Quant aux mesures réparatrices, Mme M et la société SM Création sont fondées à obtenir la cessation de l’usage du signe badaboum sur internet, mais point tout usage, puisqu’il existe une antériorité d’enseigne au bénéfice de la société Framboise.

Le montant des dommages-intérêts doit tenir compte ici de la réalité d’un manque à gagner, puisqu’il résulte des documents analysés que certains consommateurs potentiels ont été découragés par leur vaine recherche sur le site incriminé, de l’atteinte aux fonctions de la marque, sous laquelle sont commercialisés des produits qualifiés de 'haut de gamme', dès lors que l’internaute est orienté vers un site proposant des produits moins luxueux, d’autant que l’usage du nom de domaine a persisté malgré une mise en demeure remontant à 2005.

Par ailleurs, il n’est pas prétendu que la marque soit d’une notoriété particulière et il faut également prendre en considération le montant du chiffre d’affaires de la société SM Création (environ 50000 euros par an) qui, certes, semble avoir stagné ces

dernières années, mais sans que cette circonstance puisse être directement et complètement imputée aux faits donnant lieu au litige.

L’ensemble de ces circonstances conduit à fixer les dommages-intérêts à la somme de 6 000 euros.

Le chef de jugement rejetant l’action en concurrence déloyale n’est pas critiqué en appel.

La demande reconventionnelle tendant au paiement de dommages-intérêts pour procédure abusive est dépourvue de fondement.

Cette société succombe essentiellement ; les dépens seront à sa charge.
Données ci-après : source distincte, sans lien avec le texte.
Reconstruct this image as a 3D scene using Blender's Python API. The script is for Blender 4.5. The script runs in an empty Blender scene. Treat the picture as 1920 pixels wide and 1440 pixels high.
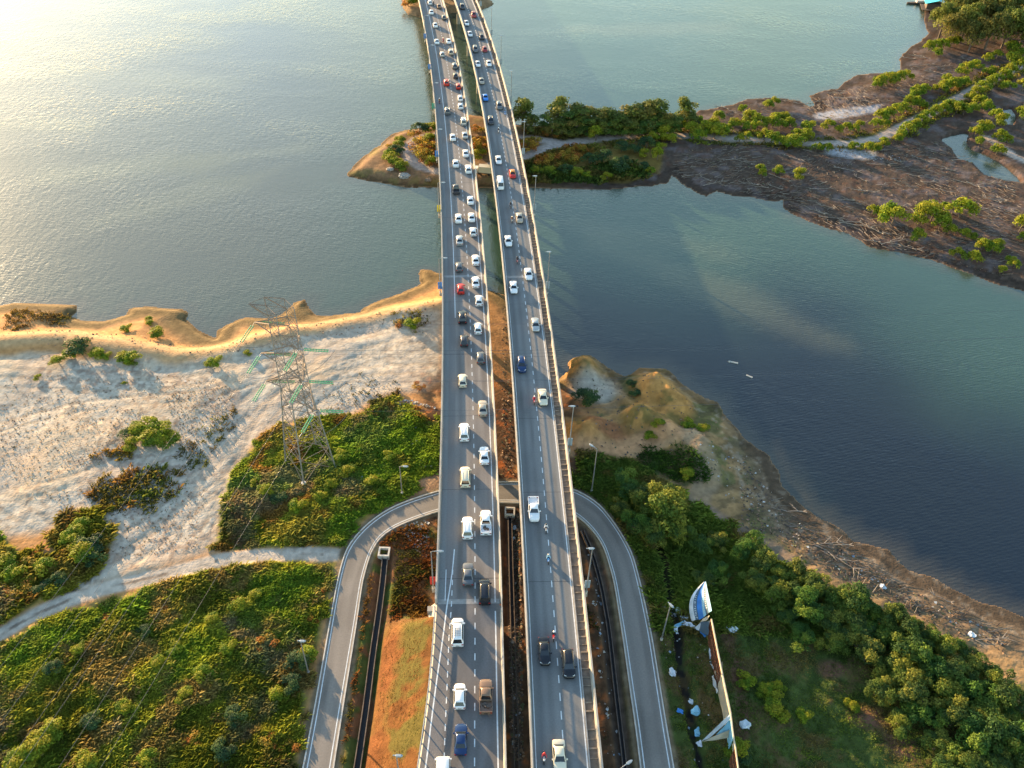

Aucune circonstance ne conduit à écarter l’application de l’article 700 du code de procédure civile.

PAR CES MOTIFS :

La cour,

— Confirme le jugement entrepris en ce qu’il a débouté la société Framboise de sa demande en dommages-intérêts pour procédure abusive,

— Le réforme pour le surplus,

—Dit qu’en exploitant le site internet badaboum-st- etienne.com pour le commerce de produits désignés dans l’enregistrement de la marque française n°95556 809, la société Framboise a commis des actes de contrefaçon de cette marque,

—Dit que la société Framboise est titulaire du droit d’exploiter l’enseigne Badaboum pour désigner son fonds de commerce à Saint-Etienne,

—Lui interdit d’exploiter le nom de domaine et le site internet badaboum-st- etienne.com pour désigner des produits ou services désignés dans l’enregistrement de marque précitée, sous astreinte de 200 euros par jour de retard à compter de la signification du présent arrêt et dit que cette astreinte courra pendant un délai de trois mois, passé lequel il pourrait être de nouveau statué sur son principe et son montant,

— Condamne la société Framboise à payer à Mme M et à la société SM Style Création la somme de globale de 6 000 euros à titre de dommages- intérêts,

— Vu l’article 700 du code de procédure civile, condamne la société Framboise à payer à Mme M et à la société SM Style Création la somme de globale de 2 000 euros,

—Condamne la société Framboise aux entiers dépens de première instance et d’appel, avec droit de recouvrement direct au profit de Me Barriquand, avoué.